Take the data that follows and retype it word for word.
▬▬▬▬▬▬
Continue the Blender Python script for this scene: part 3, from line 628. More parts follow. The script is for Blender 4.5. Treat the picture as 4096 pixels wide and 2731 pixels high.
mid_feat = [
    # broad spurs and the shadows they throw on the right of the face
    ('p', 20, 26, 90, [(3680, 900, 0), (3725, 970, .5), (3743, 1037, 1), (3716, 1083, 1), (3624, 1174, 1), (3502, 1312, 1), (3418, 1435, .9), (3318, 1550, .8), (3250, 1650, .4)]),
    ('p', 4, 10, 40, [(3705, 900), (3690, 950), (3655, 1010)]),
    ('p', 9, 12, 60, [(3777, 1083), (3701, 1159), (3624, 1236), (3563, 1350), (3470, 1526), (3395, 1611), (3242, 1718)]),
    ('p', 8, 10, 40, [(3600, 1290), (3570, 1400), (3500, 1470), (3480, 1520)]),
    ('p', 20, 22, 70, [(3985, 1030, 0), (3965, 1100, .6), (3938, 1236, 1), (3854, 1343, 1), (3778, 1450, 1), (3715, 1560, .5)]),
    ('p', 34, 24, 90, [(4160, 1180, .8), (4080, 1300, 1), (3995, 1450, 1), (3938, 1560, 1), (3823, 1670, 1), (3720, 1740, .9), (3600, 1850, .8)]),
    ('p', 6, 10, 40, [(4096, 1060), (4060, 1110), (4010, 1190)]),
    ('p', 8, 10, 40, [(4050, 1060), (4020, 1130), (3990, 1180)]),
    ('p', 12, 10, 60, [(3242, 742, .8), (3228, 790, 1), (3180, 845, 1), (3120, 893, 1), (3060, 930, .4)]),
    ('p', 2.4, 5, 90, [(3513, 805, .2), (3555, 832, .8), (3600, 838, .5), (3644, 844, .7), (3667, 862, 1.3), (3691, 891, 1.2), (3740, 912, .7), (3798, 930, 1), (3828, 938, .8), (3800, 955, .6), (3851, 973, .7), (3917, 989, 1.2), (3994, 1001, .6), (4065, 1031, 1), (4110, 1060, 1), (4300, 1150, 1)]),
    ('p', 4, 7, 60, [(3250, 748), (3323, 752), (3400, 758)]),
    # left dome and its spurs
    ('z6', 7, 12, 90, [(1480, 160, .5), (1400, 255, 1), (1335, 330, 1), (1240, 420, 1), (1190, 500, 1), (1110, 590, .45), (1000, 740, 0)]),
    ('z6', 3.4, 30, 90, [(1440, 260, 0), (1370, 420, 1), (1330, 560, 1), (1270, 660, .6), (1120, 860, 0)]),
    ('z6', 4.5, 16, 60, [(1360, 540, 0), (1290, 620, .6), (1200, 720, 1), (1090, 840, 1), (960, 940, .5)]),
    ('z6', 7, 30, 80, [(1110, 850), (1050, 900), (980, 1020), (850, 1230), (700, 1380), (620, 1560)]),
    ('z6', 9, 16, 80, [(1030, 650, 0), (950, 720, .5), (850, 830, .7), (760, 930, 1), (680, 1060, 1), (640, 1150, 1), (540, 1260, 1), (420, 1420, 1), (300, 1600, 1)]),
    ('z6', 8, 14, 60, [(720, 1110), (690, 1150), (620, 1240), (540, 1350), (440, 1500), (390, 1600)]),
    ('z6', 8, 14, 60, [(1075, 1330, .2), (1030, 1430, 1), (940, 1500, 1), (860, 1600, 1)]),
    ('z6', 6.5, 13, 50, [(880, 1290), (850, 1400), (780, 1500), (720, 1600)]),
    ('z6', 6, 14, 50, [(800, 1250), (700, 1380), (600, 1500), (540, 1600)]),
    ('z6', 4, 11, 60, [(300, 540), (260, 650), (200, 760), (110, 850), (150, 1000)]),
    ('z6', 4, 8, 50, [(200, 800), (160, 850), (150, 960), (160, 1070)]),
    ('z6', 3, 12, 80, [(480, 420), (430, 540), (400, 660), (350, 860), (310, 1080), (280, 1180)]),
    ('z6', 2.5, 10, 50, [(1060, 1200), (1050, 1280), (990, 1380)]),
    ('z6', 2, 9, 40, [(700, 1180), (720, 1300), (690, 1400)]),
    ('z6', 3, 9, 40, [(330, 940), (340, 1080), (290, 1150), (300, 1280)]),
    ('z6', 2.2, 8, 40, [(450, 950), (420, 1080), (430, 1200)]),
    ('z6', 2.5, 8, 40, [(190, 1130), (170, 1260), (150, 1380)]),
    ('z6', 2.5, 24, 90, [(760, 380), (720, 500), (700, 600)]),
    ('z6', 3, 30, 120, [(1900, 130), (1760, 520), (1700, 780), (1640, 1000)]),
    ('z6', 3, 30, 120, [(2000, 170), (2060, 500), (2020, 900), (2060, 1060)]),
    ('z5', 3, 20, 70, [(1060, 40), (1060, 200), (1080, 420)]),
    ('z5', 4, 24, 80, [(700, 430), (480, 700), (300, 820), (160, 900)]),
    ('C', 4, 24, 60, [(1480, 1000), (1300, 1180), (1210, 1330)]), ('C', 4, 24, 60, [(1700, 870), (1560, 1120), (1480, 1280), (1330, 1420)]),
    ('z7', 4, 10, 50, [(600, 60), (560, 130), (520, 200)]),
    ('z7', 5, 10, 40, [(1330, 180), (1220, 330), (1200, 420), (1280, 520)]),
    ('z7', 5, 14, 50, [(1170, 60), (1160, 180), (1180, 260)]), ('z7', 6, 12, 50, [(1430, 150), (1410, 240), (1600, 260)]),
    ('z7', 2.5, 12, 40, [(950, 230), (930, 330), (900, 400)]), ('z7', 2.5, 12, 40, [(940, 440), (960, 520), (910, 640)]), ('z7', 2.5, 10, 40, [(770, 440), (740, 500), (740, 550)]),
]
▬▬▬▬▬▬
## [Reply]
Continue the Blender Python script for this scene: part 3, from line 628. More parts follow. The script is for Blender 4.5. Treat the picture as 4096 pixels wide and 2731 pixels high.
mid_feat = [
    # broad spurs and the shadows they throw on the right of the face
    ('p', 20, 26, 90, [(3680, 900, 0), (3725, 970, .5), (3743, 1037, 1), (3716, 1083, 1), (3624, 1174, 1), (3502, 1312, 1), (3418, 1435, .9), (3318, 1550, .8), (3250, 1650, .4)]),
    ('p', 4, 10, 40, [(3705, 900), (3690, 950), (3655, 1010)]),
    ('p', 9, 12, 60, [(3777, 1083), (3701, 1159), (3624, 1236), (3563, 1350), (3470, 1526), (3395, 1611), (3242, 1718)]),
    ('p', 8, 10, 40, [(3600, 1290), (3570, 1400), (3500, 1470), (3480, 1520)]),
    ('p', 20, 22, 70, [(3985, 1030, 0), (3965, 1100, .6), (3938, 1236, 1), (3854, 1343, 1), (3778, 1450, 1), (3715, 1560, .5)]),
    ('p', 34, 24, 90, [(4160, 1180, .8), (4080, 1300, 1), (3995, 1450, 1), (3938, 1560, 1), (3823, 1670, 1), (3720, 1740, .9), (3600, 1850, .8)]),
    ('p', 6, 10, 40, [(4096, 1060), (4060, 1110), (4010, 1190)]),
    ('p', 8, 10, 40, [(4050, 1060), (4020, 1130), (3990, 1180)]),
    ('p', 12, 10, 60, [(3242, 742, .8), (3228, 790, 1), (3180, 845, 1), (3120, 893, 1), (3060, 930, .4)]),
    ('p', 2.4, 5, 90, [(3513, 805, .2), (3555, 832, .8), (3600, 838, .5), (3644, 844, .7), (3667, 862, 1.3), (3691, 891, 1.2), (3740, 912, .7), (3798, 930, 1), (3828, 938, .8), (3800, 955, .6), (3851, 973, .7), (3917, 989, 1.2), (3994, 1001, .6), (4065, 1031, 1), (4110, 1060, 1), (4300, 1150, 1)]),
    ('p', 4, 7, 60, [(3250, 748), (3323, 752), (3400, 758)]),
    # left dome and its spurs
    ('z6', 7, 12, 90, [(1480, 160, .5), (1400, 255, 1), (1335, 330, 1), (1240, 420, 1), (1190, 500, 1), (1110, 590, .45), (1000, 740, 0)]),
    ('z6', 3.4, 30, 90, [(1440, 260, 0), (1370, 420, 1), (1330, 560, 1), (1270, 660, .6), (1120, 860, 0)]),
    ('z6', 4.5, 16, 60, [(1360, 540, 0), (1290, 620, .6), (1200, 720, 1), (1090, 840, 1), (960, 940, .5)]),
    ('z6', 7, 30, 80, [(1110, 850), (1050, 900), (980, 1020), (850, 1230), (700, 1380), (620, 1560)]),
    ('z6', 9, 16, 80, [(1030, 650, 0), (950, 720, .5), (850, 830, .7), (760, 930, 1), (680, 1060, 1), (640, 1150, 1), (540, 1260, 1), (420, 1420, 1), (300, 1600, 1)]),
    ('z6', 8, 14, 60, [(720, 1110), (690, 1150), (620, 1240), (540, 1350), (440, 1500), (390, 1600)]),
    ('z6', 8, 14, 60, [(1075, 1330, .2), (1030, 1430, 1), (940, 1500, 1), (860, 1600, 1)]),
    ('z6', 6.5, 13, 50, [(880, 1290), (850, 1400), (780, 1500), (720, 1600)]),
    ('z6', 6, 14, 50, [(800, 1250), (700, 1380), (600, 1500), (540, 1600)]),
    ('z6', 4, 11, 60, [(300, 540), (260, 650), (200, 760), (110, 850), (150, 1000)]),
    ('z6', 4, 8, 50, [(200, 800), (160, 850), (150, 960), (160, 1070)]),
    ('z6', 3, 12, 80, [(480, 420), (430, 540), (400, 660), (350, 860), (310, 1080), (280, 1180)]),
    ('z6', 2.5, 10, 50, [(1060, 1200), (1050, 1280), (990, 1380)]),
    ('z6', 2, 9, 40, [(700, 1180), (720, 1300), (690, 1400)]),
    ('z6', 3, 9, 40, [(330, 940), (340, 1080), (290, 1150), (300, 1280)]),
    ('z6', 2.2, 8, 40, [(450, 950), (420, 1080), (430, 1200)]),
    ('z6', 2.5, 8, 40, [(190, 1130), (170, 1260), (150, 1380)]),
    ('z6', 2.5, 24, 90, [(760, 380), (720, 500), (700, 600)]),
    ('z6', 3, 30, 120, [(1900, 130), (1760, 520), (1700, 780), (1640, 1000)]),
    ('z6', 3, 30, 120, [(2000, 170), (2060, 500), (2020, 900), (2060, 1060)]),
    ('z5', 3, 20, 70, [(1060, 40), (1060, 200), (1080, 420)]),
    ('z5', 4, 24, 80, [(700, 430), (480, 700), (300, 820), (160, 900)]),
    ('C', 4, 24, 60, [(1480, 1000), (1300, 1180), (1210, 1330)]), ('C', 4, 24, 60, [(1700, 870), (1560, 1120), (1480, 1280), (1330, 1420)]),
    ('z7', 4, 10, 50, [(600, 60), (560, 130), (520, 200)]),
    ('z7', 5, 10, 40, [(1330, 180), (1220, 330), (1200, 420), (1280, 520)]),
    ('z7', 5, 14, 50, [(1170, 60), (1160, 180), (1180, 260)]), ('z7', 6, 12, 50, [(1430, 150), (1410, 240), (1600, 260)]),
    ('z7', 2.5, 12, 40, [(950, 230), (930, 330), (900, 400)]), ('z7', 2.5, 12, 40, [(940, 440), (960, 520), (910, 640)]), ('z7', 2.5, 10, 40, [(770, 440), (740, 500), (740, 550)]),
]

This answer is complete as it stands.